Papers Session In-person November Annual Meeting 2026

Ethical and Moral Cultivation in Jain Thought

Abstract for Online Program Book (maximum 150 words)

The Jain traditions share a concern with transforming the self through virtuous conduct informed by correct faith and knowledge. Jain thinkers often present ethical cultivation as essential to the path to liberation. Some Jain authors have discussed the nature of such cultivation and have endeavored to promote proper dispositions and behavior in readers in multiple ways. Our papers session brings together presentations on a Digambara scriptural text, an early modern treatise by the Śvetāmbara monk Yaśovijaya, and a number of narratives told by Digambara and Śvetāmbara authors. This broad coverage allows us to explore the diversity of Jain approaches to ethical cultivation. The texts discussed in the first two papers detail mechanisms of inner transformation, and the second two presentations argue that the narratives under consideration aim to actually effect transformation in readers. Taken together, these sources illustrate the diverse strategies Jain authors employ to conceptualize and promote ethical transformation.

Papers

This paper focuses on selected sections of the Kasāya-pāhuḍa (“Treatise on Passions”) and its commentaries to explore the ways in which these texts define and discuss the concept of passions through the analytical method of naya (perspective) and nikṣepa (parameter). It will focus on the meaning of pejja and dosa, the Prakrit terms that denote categories that give rise to pleasure and pain, respectively, and which should not be understood in a one-sided way. While these states are often seen as causes of bad karma, some of the passages in the text suggest that pejja can have a positive valence in the Jain tradition and denote something that is karmically beneficial. I argue that the analytical framework of perspectivism allows certain passions, under specific perspectives, to contribute to ethical cultivation. 

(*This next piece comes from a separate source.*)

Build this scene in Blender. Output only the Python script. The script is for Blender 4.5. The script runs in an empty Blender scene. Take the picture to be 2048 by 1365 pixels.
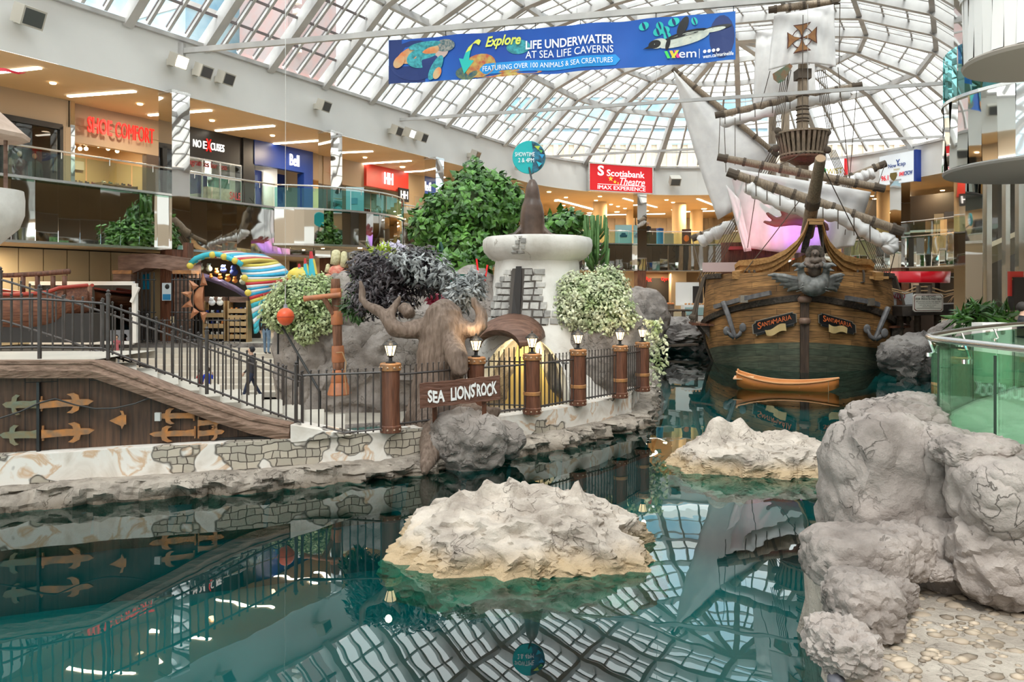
import bpy, bmesh, math, random
from mathutils import Vector, Matrix, noise
R = math.radians
PI = math.pi
random.seed(7)
SC = bpy.context.scene
COL = SC.collection
V = Vector

# ------------------------------------------------------------------ camera
F, HZ, EYE = 1550.0, 582.0, 3.6          # focal length in px of the 2048 frame, horizon row, eye height over the water
cam_d = bpy.data.cameras.new('camera')
cam = bpy.data.objects.new('camera', cam_d)
COL.objects.link(cam)
cam.location = (0, 0, EYE)
cam.rotation_euler = (PI / 2, 0, 0)
cam_d.sensor_width = 36.0
cam_d.lens = F / 2048 * 36
cam_d.shift_y = -(682.5 - HZ) / 2048
cam_d.clip_end = 400
SC.camera = cam

# ------------------------------------------------------------------ world, sun, exposure
world = bpy.data.worlds.new('overcast_sky')
SC.world = world
world.use_nodes = True
wn, wl = world.node_tree.nodes, world.node_tree.links
wn.clear()
wo = wn.new('ShaderNodeOutputWorld')
wb = wn.new('ShaderNodeBackground')
wtc = wn.new('ShaderNodeTexCoord')
wno = wn.new('ShaderNodeTexNoise')
wno.inputs['Scale'].default_value = 3.2
wno.inputs['Detail'].default_value = 5
wr = wn.new('ShaderNodeValToRGB')
wr.color_ramp.elements[0].position = 0.36
wr.color_ramp.elements[0].color = (0.58, 0.76, 0.88, 1)
wr.color_ramp.elements[1].position = 0.50
wr.color_ramp.elements[1].color = (1.0, 0.97, 0.935, 1)
wb.inputs['Strength'].default_value = 2.7
wl.new(wtc.outputs['Generated'], wno.inputs['Vector'])
wl.new(wno.outputs['Fac'], wr.inputs['Fac'])
wl.new(wr.outputs['Color'], wb.inputs['Color'])
wl.new(wb.outputs['Background'], wo.inputs['Surface'])

sun_d = bpy.data.lights.new('hazy_sun', 'SUN')
sun_d.energy = 3.2
sun_d.angle = R(24)
sun_d.color = (1.0, 0.96, 0.9)
sun = bpy.data.objects.new('hazy_sun', sun_d)
COL.objects.link(sun)
sun.rotation_euler = (R(38), R(10), R(-25))

SC.view_settings.view_transform = 'Standard'
SC.view_settings.look = 'None'
SC.view_settings.gamma = 1.0
SC.view_settings.use_curve_mapping = False
SC.view_settings.exposure = 0.2
cy = SC.cycles
cy.max_bounces = 7
cy.diffuse_bounces = 3
cy.glossy_bounces = 4
cy.transmission_bounces = 4
cy.transparent_max_bounces = 14
cy.caustics_reflective = False
cy.caustics_refractive = False
cy.sample_clamp_indirect = 6.0
cy.use_adaptive_sampling = True
cy.adaptive_threshold = 0.03


# ------------------------------------------------------------------ where a point of the place stands
def P(px, py, Y):
 return V(((px - 1024) / F * Y, Y, EYE - (py - HZ) / F * Y))


def PZ(px, py, Z):
 return P(px, py, F * (EYE - Z) / (py - HZ))


# the hall: s runs along its axis, n across it
def H(s, n, z=0.0):
 return V((0.5 * s + 0.8660254 * n, 0.8660254 * s - 0.5 * n, z))


NL, NC, RC, SE = -26.7, -12.0, 14.7, 48.5      # left wall line, axis, half width, start of the rounded end


def s_of(px, n):
 t = (px - 1024) / F
 Y = n / (0.8660254 * t - 0.5)
 return Y * (0.5 * t + 0.8660254)


def hall_path(off, s0=-6.0, s1=24.0, step=1.7, arc=56):
 """plan line of the hall's wall moved outward by off: left wall, rounded end, right wall"""
 pts = []
 k = max(1, int((SE - s0) / step))
 for i in range(k):
  pts.append(H(s0 + (SE - s0) * i / k, NL - off))
 for i in range(arc + 1):
  a = PI - PI * i / arc
  pts.append(H(SE + (RC + off) * math.sin(a), NC + (RC + off) * math.cos(a)))
 k = max(1, int((SE - s1) / step))
 for i in range(1, k + 1):
  pts.append(H(SE + (s1 - SE) * i / k, NC + RC + off))
 return pts


def arc_pt(px, off, z=0.0):
 """point of the rounded end (wall line moved out by off) that stands in direction px"""
 d = V(((px - 1024) / F, 1.0))
 c = H(SE, NC).to_2d()
 r = RC + off
 dd = d.dot(d)
 b = d.dot(c)
 Y = (b + math.sqrt(b * b - dd * (c.dot(c) - r * r))) / dd
 return V((d.x * Y, Y, z))


# ------------------------------------------------------------------ mesh builder
def wm(o):
 m = o.matrix_basis.copy()
 while o.parent is not None:
  o = o.parent
  m = o.matrix_basis @ m
 return m


def axes(d, up=V((0, 0, 1))):
 d = d.normalized()
 x = up.cross(d)
 if x.length < 1e-4:
  x = V((1, 0, 0)).cross(d)
  if x.length < 1e-4:
   x = V((0, 1, 0)).cross(d)
 x.normalize()
 return x, d.cross(x).normalized()


class MB:
 def __init__(s):
  s.bm = bmesh.new()
  s.uv = s.bm.loops.layers.uv.new('UVMap')

 def v(s, p):
  return s.bm.verts.new(p)

 def f(s, vs, mi=0, uvs=None):
  try:
   fc = s.bm.faces.new(vs)
  except ValueError:
   return None
  fc.material_index = mi
  if uvs:
   for l, u in zip(fc.loops, uvs):
    l[s.uv].uv = u
  return fc

 def poly(s, pts, mi=0, uvs=None):
  return s.f([s.v(p) for p in pts], mi, uvs)

 def box(s, c, size, rz=0.0, mi=0, M=None, taper=1.0):
  x, y, z = [q / 2 for q in size]
  m = M if M is not None else (Matrix.Translation(V(c)) @ Matrix.Rotation(rz, 4, 'Z'))
  vs = []
  for dz in (-1, 1):
   k = taper if dz > 0 else 1.0
   for dx, dy in ((-1, -1), (1, -1), (1, 1), (-1, 1)):
    vs.append(s.v(m @ V((dx * x * k, dy * y * k, dz * z))))
  for q in ((3, 2, 1, 0), (4, 5, 6, 7), (0, 1, 5, 4), (1, 2, 6, 5), (2, 3, 7, 6), (3, 0, 4, 7)):
   s.f([vs[i] for i in q], mi)
  return s

 def beam(s, a, b, w, h, mi=0, up=V((0, 0, 1))):
  a, b = V(a), V(b)
  x, y = axes(b - a, up)
  vs = []
  for p in (a, b):
   for dx, dy in ((-1, -1), (1, -1), (1, 1), (-1, 1)):
    vs.append(s.v(p + x * dx * w / 2 + y * dy * h / 2))
  L = (b - a).length
  for q in ((3, 2, 1, 0), (4, 5, 6, 7)):
   s.f([vs[i] for i in q], mi)
  for i in range(4):
   j = (i + 1) % 4
   s.f([vs[i], vs[j], vs[j + 4], vs[i + 4]], mi, [(0, i * .3), (0, i * .3 + .3), (L, i * .3 + .3), (L, i * .3)])
  return s

 def tube(s, pts, r, seg=8, mi=0, caps=True):
  pts = [V(p) for p in pts]
  n = len(pts)
  rs = r if isinstance(r, (list, tuple)) else [r] * n
  rings = []
  x = None
  L = 0
  ls = []
  for i, p in enumerate(pts):
   d = (pts[min(i + 1, n - 1)] - pts[max(i - 1, 0)])
   if d.length < 1e-9:
    d = V((0, 0, 1))
   d.normalize()
   if x is None:
    x, _ = axes(d)
   else:
    x = (x - d * x.dot(d))
    if x.length < 1e-6:
     x, _ = axes(d)
    x.normalize()
   y = d.cross(x)
   if i:
    L += (p - pts[i - 1]).length
   ls.append(L)
   rings.append([s.v(p + (x * math.cos(2 * PI * k / seg) + y * math.sin(2 * PI * k / seg)) * rs[i]) for k in range(seg)])
  for i in range(n - 1):
   c = 2 * PI * max(rs[i], 1e-4)
   for k in range(seg):
    j = (k + 1) % seg
    s.f([rings[i][k], rings[i][j], rings[i + 1][j], rings[i + 1][k]], mi,
     [(ls[i], c * k / seg), (ls[i], c * (k + 1) / seg), (ls[i + 1], c * (k + 1) / seg), (ls[i + 1], c * k / seg)])
  if caps:
   s.f(rings[0][::-1], mi)
   s.f(rings[-1], mi)
  return s

 def lathe(s, prof, c, seg=24, mi=0, a0=0.0, a1=2 * PI, sx=1.0, sy=1.0, jitter=None):
  c = V(c)
  full = abs(a1 - a0 - 2 * PI) < 1e-6
  m = seg if full else seg + 1
  rows = []
  for r, z in prof:
   row = []
   for k in range(m):
    a = a0 + (a1 - a0) * k / seg
    rr = r + (jitter(a, z) if jitter else 0)
    row.append(s.v(c + V((rr * sx * math.cos(a), rr * sy * math.sin(a), z))))
   rows.append(row)
  acc = 0
  for i in range(len(rows) - 1):
   l0 = acc
   acc += math.hypot(prof[i + 1][0] - prof[i][0], prof[i + 1][1] - prof[i][1])
   rad = max(prof[i][0], prof[i + 1][0])
   for k in range(seg):
    j = (k + 1) % m
    u0, u1 = rad * (a1 - a0) * k / seg, rad * (a1 - a0) * (k + 1) / seg
    s.f([rows[i][k], rows[i][j], rows[i + 1][j], rows[i + 1][k]], mi, [(u0, l0), (u1, l0), (u1, acc), (u0, acc)])
  if full:
   if prof[0][0] > 1e-4:
    s.f(rows[0][::-1], mi)
   if prof[-1][0] > 1e-4:
    s.f(rows[-1], mi)
  return s

 def grid(s, rows, mi=0, close=False, flip=False, uvscale=None):
  vr = [[s.v(p) for p in row] for row in rows]
  n = len(vr[0])
  for i in range(len(vr) - 1):
   for k in range(n if close else n - 1):
    j = (k + 1) % n
    q = [vr[i][k], vr[i][j], vr[i + 1][j], vr[i + 1][k]]
    uv = None
    if uvscale:
     uv = [(k * uvscale[0], i * uvscale[1]), ((k + 1) * uvscale[0], i * uvscale[1]),
       ((k + 1) * uvscale[0], (i + 1) * uvscale[1]), (k * uvscale[0], (i + 1) * uvscale[1])]
    if flip:
     q = q[::-1]
     uv = uv[::-1] if uv else None
    s.f(q, mi(i, k) if callable(mi) else mi, uv)
  return vr

 def strip(s, path, z0, z1, mi=0, thick=0.0):
  """upright wall along a plan path, UV = (arc length, height)"""
  u = 0
  for i in range(len(path) - 1):
   a, b = path[i], path[i + 1]
   L = (b - a).length
   za0, zb0 = (z0(i), z0(i + 1)) if callable(z0) else (z0, z0)
   za1, zb1 = (z1(i), z1(i + 1)) if callable(z1) else (z1, z1)
   s.poly([V((a.x, a.y, za0)), V((b.x, b.y, zb0)), V((b.x, b.y, zb1)), V((a.x, a.y, za1))], mi,
     [(u, za0), (u + L, zb0), (u + L, zb1), (u, za1)])
   u += L
  return s

 def prism(s, pts, o, x, y, depth, mi=0):
  """2D outline pts in the frame (o, x, y), pushed along x cross y by depth"""
  n = x.cross(y).normalized() * depth
  a = [s.v(o + x * p[0] + y * p[1]) for p in pts]
  b = [s.v(o + x * p[0] + y * p[1] + n) for p in pts]
  s.f(a[::-1], mi)
  s.f(b, mi)
  k = len(pts)
  for i in range(k):
   j = (i + 1) % k
   s.f([a[i], a[j], b[j], b[i]], mi)
  return s

 def ball(s, c, r, sub=2, mi=0, M=None):
  rr = V(r) if isinstance(r, (tuple, list, Vector)) else V((r, r, r))
  m = Matrix.Translation(V(c)) @ (M if M is not None else Matrix.Identity(4)) @ Matrix.Diagonal((rr.x, rr.y, rr.z, 1))
  g = bmesh.ops.create_icosphere(s.bm, subdivisions=sub, radius=1.0, matrix=m)
  if mi:
   for vv in g['verts']:
    for fc in vv.link_faces:
     fc.material_index = mi
  return s

 def build(s, name, mats, parent=None, smooth=False, auto=None, origin=True):
  me = bpy.data.meshes.new(name)
  bmesh.ops.recalc_face_normals(s.bm, faces=s.bm.faces) if origin != 'keep' else None
  o = bpy.data.objects.new(name, me)
  if parent is not None:
   o.parent = parent
   s.bm.transform(wm(parent).inverted())
  elif origin and len(s.bm.verts):
   xs = [v.co for v in s.bm.verts]
   lo = [min(q[i] for q in xs) for i in range(3)]
   hi = [max(q[i] for q in xs) for i in range(3)]
   c = V(((lo[0] + hi[0]) / 2, (lo[1] + hi[1]) / 2, lo[2]))
   s.bm.transform(Matrix.Translation(-c))
   o.location = c
  s.bm.to_mesh(me)
  s.bm.free()
  for m in (mats if isinstance(mats, (list, tuple)) else [mats]):
   me.materials.append(m)
  if smooth:
   me.polygons.foreach_set('use_smooth', [True] * len(me.polygons))
   if auto:
    me.set_sharp_from_angle(angle=R(auto))
  COL.objects.link(o)
  return o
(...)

This paper examines the concept of bhāvanā in Yaśovijaya’s Dvātriṃśaddvātriṃśikā, showing how it links ethical cultivation with ontological transformation. Bhāvanā in this text denotes a sustained and discerning practice of inner cultivation oriented toward the self. Yaśovijaya presents it as the disciplined formation of ethical virtues that gradually reshape one’s inner condition, weakening harmful tendencies and stabilizing wholesome dispositions. External religious acts, he argues, function only as supports; what ultimately determines moral value and soteriological progress is the condition of the soul itself. Liberation, described as śuddha-bhāva (pure state of being), emerges through this gradual refinement rather than through mere realization or ritual performance alone. By tracing discussions of intention, conduct, meditation, and the self, I show that bhāvanā functions as the process through which ethical practice produces enduring dispositions, linking ethical cultivation to transformation at the level of being.

This paper examines bhakti (devotion) to the Jina as a practice of ethical cultivation, mapping how Jain literature in Sanskrit may work to engender in its reader a devotional attitude toward the figure of the Jina. I focus on a the 33rd canto of Jinasena’s Book of Beginnings, a ninth century-CE hagiography of the first Jina, Adinatha. This canto follows Bharata, one of Adinatha’s sons, as he ascends Mount Kailasa to pay homage to his father. During this ascent, I track how Jinasena prepares his reader to ethically meditate upon the Jina’s good qualities once the Jina is met at the mountaintop. I demonstrate that it is not only Bharata who follows a path up Mount Kailasa, and not just Bharata who is meant to offer devotional bhakti to the Jina. The reader also traverses a path aimed to set their mind towards offering ethically formative devotion to the Jina.

I will discuss how selected narratives related by medieval Jain authors aim to contribute to ethical cultivation by promoting Jain virtues in the (especially non-ascetic) reader. Jain society is traditionally divided into four groups (monks, nuns, laymen, and laywomen), on each of whom specific societal expectations are imposed. I will show how the stories of the laymen Amarasīha (in Somaprabhasūri’s Kumārapālapratibodha) and Agaḍadatta (in Devendra’s Uttarādhyayanaṭīkā) and the laywomen Rohiṇī (in Āmradevasūri’s commentary on the Ākhyānamaṇikośa) and Ārāmasohā (in Devacandrasūri’s commentary on Pradyumnasūri’s Mūlaśuddhiprakaraṇa) aim to form virtuous subjects by presenting models for different groups in engaging and memorable narrative contexts and illustrating the rewards of good behavior, while characters like Amarasīha’s violent brother Samarasīha and Agaḍadatta’s unfaithful wife, Mayaṇamañjarī, act as negative role models discouraging undesired characteristics/behavior.